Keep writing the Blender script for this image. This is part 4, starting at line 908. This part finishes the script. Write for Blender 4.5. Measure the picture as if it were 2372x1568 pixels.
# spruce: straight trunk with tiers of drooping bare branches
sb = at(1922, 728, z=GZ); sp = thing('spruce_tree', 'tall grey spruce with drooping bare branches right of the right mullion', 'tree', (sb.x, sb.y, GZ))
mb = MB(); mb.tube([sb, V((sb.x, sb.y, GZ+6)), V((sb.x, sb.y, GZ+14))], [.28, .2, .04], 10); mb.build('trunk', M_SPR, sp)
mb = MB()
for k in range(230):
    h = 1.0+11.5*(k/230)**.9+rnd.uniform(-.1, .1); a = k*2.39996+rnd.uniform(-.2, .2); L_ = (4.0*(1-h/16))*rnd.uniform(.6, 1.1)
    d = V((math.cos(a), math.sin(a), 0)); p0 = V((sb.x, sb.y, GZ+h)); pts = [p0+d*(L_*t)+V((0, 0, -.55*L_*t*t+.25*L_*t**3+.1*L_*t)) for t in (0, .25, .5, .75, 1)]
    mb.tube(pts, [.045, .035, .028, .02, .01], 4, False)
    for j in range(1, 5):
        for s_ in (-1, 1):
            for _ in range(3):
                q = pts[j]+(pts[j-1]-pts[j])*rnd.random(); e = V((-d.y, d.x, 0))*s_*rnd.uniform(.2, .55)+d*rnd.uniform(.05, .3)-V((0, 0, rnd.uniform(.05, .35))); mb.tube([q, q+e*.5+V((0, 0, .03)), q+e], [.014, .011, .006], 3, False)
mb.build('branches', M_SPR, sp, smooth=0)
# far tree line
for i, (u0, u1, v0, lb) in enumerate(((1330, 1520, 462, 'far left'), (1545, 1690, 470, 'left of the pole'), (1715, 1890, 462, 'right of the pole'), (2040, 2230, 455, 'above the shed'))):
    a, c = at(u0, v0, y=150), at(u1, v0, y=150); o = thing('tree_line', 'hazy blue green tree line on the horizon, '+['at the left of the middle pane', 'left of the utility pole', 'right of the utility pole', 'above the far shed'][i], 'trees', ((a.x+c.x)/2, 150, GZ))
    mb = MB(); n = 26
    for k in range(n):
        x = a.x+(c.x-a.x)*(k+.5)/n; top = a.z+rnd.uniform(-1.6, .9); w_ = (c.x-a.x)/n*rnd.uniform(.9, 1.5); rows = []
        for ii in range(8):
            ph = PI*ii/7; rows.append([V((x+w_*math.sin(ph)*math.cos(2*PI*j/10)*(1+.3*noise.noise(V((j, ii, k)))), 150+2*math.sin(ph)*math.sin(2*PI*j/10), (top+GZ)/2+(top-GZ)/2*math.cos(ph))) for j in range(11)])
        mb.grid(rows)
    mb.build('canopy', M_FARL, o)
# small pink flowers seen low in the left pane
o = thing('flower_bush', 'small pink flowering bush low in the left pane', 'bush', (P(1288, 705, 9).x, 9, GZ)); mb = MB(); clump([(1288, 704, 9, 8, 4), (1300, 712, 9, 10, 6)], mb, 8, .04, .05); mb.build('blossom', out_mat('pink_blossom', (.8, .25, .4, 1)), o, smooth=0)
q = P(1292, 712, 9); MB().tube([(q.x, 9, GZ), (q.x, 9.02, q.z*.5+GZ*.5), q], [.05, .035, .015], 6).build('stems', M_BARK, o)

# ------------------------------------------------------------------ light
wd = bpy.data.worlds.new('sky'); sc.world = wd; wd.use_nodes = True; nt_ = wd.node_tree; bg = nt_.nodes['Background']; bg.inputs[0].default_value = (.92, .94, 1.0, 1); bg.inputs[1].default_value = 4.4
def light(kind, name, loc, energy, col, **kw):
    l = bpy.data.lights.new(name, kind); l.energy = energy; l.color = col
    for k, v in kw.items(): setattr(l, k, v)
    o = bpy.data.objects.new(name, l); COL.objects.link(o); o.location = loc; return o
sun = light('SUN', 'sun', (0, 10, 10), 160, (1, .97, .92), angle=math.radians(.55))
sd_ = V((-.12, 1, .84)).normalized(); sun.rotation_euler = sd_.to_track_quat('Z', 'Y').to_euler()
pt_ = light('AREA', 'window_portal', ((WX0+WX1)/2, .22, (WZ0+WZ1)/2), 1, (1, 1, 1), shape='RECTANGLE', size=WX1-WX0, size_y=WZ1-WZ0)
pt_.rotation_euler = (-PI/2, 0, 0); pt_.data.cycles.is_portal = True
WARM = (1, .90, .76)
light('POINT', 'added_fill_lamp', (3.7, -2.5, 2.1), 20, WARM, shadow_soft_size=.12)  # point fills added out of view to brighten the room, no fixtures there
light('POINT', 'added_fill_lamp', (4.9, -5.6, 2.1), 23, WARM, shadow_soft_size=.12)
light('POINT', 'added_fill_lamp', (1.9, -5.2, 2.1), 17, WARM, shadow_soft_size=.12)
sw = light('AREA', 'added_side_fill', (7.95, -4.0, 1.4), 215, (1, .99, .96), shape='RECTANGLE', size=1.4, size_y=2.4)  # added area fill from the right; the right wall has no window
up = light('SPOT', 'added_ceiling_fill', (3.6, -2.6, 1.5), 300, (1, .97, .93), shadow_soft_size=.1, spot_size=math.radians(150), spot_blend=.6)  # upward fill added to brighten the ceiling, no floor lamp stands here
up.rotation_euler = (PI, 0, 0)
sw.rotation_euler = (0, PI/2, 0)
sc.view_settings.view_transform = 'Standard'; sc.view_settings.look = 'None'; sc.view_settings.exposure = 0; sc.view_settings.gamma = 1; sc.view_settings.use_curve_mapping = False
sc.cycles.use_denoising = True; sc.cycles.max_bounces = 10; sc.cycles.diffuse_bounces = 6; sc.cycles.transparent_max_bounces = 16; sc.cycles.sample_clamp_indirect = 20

☆ ☆ ☆

Quote exactly the lines running from the start of the listing above through the line where "for i, (u0, u1, v0, lb)" is found, and output no other lines.

__EXPECTED ANSWER__
Keep writing the Blender script for this image. This is part 4, starting at line 908. This part finishes the script. Write for Blender 4.5. Measure the picture as if it were 2372x1568 pixels.
# spruce: straight trunk with tiers of drooping bare branches
sb = at(1922, 728, z=GZ); sp = thing('spruce_tree', 'tall grey spruce with drooping bare branches right of the right mullion', 'tree', (sb.x, sb.y, GZ))
mb = MB(); mb.tube([sb, V((sb.x, sb.y, GZ+6)), V((sb.x, sb.y, GZ+14))], [.28, .2, .04], 10); mb.build('trunk', M_SPR, sp)
mb = MB()
for k in range(230):
    h = 1.0+11.5*(k/230)**.9+rnd.uniform(-.1, .1); a = k*2.39996+rnd.uniform(-.2, .2); L_ = (4.0*(1-h/16))*rnd.uniform(.6, 1.1)
    d = V((math.cos(a), math.sin(a), 0)); p0 = V((sb.x, sb.y, GZ+h)); pts = [p0+d*(L_*t)+V((0, 0, -.55*L_*t*t+.25*L_*t**3+.1*L_*t)) for t in (0, .25, .5, .75, 1)]
    mb.tube(pts, [.045, .035, .028, .02, .01], 4, False)
    for j in range(1, 5):
        for s_ in (-1, 1):
            for _ in range(3):
                q = pts[j]+(pts[j-1]-pts[j])*rnd.random(); e = V((-d.y, d.x, 0))*s_*rnd.uniform(.2, .55)+d*rnd.uniform(.05, .3)-V((0, 0, rnd.uniform(.05, .35))); mb.tube([q, q+e*.5+V((0, 0, .03)), q+e], [.014, .011, .006], 3, False)
mb.build('branches', M_SPR, sp, smooth=0)
# far tree line
for i, (u0, u1, v0, lb) in enumerate(((1330, 1520, 462, 'far left'), (1545, 1690, 470, 'left of the pole'), (1715, 1890, 462, 'right of the pole'), (2040, 2230, 455, 'above the shed'))):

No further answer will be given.